Women can also be destructive to decreasing the gender pay gap:

  • Rep. Marsha Blackburn (R-TN), now a candidate for Senate, said that women “don’t want” equal pay laws.
  • Rep. Lynn Jenkins (R-KS) said it is “condescending” towards women to work on policies intended to prevent wage discrimination.
  • Phyllis Schlafly, before her death, wanted the pay gap to be larger so that women could find a “suitable mate.”
  • Kirsten Kukowski, RNC Press Secretary in 2014, could think of any policies her party could support to improve pay equity.
  • Cari Christman, head of Texas PAC RedState Women, said that women were too “busy” to find a solution to the gender pay gap.
  • Beth Cubriel, the 2014 executive director of the Texas GOP, said that women needed to become “better negotiators” if they want equal pay.
  • Fox network’s Martha MacCallum declared, “Many women get paid exactly what they’re worth.”

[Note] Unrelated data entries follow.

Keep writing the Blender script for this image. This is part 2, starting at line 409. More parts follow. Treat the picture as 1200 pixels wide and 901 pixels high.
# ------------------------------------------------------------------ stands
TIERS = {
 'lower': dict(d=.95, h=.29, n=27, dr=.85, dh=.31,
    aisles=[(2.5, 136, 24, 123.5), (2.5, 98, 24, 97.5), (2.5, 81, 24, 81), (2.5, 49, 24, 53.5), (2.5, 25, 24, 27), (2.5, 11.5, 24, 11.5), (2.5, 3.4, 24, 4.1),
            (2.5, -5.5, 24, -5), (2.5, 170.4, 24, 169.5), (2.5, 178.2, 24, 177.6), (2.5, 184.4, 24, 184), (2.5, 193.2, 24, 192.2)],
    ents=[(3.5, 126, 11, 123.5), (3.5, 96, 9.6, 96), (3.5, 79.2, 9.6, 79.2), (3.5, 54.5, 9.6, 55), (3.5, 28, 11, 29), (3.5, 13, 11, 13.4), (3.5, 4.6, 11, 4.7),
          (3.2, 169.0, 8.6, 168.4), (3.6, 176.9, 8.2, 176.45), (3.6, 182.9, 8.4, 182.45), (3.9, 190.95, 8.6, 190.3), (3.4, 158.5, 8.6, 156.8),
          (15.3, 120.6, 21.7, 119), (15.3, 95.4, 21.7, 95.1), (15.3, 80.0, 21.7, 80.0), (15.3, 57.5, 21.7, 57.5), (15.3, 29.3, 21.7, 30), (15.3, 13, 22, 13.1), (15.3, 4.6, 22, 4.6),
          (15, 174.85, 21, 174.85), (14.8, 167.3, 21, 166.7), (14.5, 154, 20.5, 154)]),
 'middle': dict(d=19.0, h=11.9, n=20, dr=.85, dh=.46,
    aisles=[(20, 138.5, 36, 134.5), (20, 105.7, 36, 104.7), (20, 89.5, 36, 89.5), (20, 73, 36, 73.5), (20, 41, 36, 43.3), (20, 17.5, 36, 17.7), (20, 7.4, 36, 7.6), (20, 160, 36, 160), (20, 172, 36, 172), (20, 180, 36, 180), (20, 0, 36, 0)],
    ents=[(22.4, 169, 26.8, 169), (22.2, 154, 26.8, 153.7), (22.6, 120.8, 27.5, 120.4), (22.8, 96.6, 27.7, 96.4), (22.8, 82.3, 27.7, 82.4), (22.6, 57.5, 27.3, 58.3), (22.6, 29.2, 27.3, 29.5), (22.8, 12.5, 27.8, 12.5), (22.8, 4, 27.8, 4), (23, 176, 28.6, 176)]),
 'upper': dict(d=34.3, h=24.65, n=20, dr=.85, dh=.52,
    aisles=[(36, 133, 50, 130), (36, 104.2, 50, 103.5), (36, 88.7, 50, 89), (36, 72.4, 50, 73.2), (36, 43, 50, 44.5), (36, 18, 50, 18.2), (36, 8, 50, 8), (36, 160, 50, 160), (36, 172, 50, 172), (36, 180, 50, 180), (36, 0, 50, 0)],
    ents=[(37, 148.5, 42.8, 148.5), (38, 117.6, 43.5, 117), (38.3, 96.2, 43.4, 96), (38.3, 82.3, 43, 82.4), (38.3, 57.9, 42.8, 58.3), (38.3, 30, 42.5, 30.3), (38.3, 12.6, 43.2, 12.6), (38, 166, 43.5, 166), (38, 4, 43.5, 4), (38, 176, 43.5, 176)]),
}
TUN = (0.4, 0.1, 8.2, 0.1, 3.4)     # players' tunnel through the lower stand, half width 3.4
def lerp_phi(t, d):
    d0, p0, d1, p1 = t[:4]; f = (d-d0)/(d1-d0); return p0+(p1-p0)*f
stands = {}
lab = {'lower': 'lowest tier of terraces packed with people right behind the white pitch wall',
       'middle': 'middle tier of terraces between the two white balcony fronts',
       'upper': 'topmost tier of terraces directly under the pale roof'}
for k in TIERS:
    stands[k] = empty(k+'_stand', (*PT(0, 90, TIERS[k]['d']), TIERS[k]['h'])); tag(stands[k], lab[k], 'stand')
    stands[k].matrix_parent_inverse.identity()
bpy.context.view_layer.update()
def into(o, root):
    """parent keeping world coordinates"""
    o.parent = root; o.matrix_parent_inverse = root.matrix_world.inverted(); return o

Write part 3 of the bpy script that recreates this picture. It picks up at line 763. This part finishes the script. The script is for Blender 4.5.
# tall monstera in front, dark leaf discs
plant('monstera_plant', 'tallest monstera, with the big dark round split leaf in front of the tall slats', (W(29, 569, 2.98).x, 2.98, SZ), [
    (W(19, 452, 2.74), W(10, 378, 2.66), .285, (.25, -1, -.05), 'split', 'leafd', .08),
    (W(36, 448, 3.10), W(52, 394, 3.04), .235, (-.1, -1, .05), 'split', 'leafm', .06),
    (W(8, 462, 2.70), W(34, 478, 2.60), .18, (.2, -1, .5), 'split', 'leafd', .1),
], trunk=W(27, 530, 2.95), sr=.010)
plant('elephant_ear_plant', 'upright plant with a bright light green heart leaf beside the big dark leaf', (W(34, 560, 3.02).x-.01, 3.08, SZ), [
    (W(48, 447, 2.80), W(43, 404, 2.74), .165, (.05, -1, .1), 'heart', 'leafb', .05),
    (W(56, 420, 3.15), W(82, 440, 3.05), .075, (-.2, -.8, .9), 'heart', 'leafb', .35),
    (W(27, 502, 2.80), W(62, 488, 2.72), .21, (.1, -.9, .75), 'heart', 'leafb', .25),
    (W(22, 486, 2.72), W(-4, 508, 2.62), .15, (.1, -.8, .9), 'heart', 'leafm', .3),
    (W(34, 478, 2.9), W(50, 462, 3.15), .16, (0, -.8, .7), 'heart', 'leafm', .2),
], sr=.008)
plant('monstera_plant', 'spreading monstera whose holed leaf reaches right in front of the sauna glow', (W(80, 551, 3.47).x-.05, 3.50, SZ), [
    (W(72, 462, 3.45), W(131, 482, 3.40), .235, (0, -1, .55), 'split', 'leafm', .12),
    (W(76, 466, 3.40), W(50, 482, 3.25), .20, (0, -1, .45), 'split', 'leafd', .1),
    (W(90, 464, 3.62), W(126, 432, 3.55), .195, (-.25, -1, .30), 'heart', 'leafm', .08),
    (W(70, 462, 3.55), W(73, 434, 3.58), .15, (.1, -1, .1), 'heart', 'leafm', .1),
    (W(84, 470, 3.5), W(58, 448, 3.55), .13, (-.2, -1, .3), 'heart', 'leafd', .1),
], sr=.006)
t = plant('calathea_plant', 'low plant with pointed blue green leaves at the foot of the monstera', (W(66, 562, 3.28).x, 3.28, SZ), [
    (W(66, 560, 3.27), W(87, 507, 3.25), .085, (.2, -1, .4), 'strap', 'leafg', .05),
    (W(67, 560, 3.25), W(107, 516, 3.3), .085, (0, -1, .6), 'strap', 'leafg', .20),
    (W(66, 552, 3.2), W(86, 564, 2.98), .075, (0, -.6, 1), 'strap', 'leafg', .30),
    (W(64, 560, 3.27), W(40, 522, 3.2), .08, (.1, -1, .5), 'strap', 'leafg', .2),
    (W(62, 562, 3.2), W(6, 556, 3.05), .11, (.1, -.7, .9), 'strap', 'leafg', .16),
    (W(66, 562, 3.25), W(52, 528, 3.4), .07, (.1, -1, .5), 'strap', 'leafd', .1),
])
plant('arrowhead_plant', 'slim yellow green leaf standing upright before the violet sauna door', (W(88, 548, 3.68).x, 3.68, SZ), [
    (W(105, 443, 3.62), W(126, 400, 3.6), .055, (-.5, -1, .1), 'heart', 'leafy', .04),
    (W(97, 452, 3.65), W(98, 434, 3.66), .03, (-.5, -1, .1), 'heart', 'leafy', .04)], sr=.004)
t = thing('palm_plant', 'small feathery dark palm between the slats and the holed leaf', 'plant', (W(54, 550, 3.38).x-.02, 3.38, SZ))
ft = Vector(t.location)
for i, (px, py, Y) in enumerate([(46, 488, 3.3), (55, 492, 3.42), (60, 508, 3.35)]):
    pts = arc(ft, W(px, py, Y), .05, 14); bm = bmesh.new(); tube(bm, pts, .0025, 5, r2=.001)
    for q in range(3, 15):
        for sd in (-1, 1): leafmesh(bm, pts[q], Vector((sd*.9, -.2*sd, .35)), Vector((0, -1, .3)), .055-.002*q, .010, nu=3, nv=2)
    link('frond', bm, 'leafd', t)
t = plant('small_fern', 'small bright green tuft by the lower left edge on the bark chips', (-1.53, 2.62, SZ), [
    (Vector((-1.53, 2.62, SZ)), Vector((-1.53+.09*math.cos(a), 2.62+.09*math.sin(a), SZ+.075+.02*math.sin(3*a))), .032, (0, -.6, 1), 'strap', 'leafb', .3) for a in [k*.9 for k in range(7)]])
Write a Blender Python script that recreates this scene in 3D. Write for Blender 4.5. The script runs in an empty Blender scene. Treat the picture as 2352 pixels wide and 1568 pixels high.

GOP men are equally dismissive. Sen. Lamar Alexander (R-TN) wanted to know what gender pay fairness would do for men, and Rick Perry, Secretary of Energy, called the debate “nonsense.”

Many people on the far right are even questioning women’s right to vote.

  • White supremacist leader Richard Spencer said that women voting in U.S. elections isn’t “a great thing.”
  • Casey Fisher, a Davis County (UT) GOP precinct chairman, called voting rights for a “grave mistake.”
  • Davis County GOP chairwoman Teena Horlacher, Fisher’s colleague, defended him by saying that Fisher was following the beliefs of the Founding Fathers.
  • Alabama Senate candidate Roy Moore co-authored a textbook that was critical of the women’s suffrage movement.
  • Ann Coulter also opposes women’s right to vote, but her net worth was almost $9 million in 2016.

Imagine the gender pay gap if women couldn’t even vote. Happy Equal Pay Day!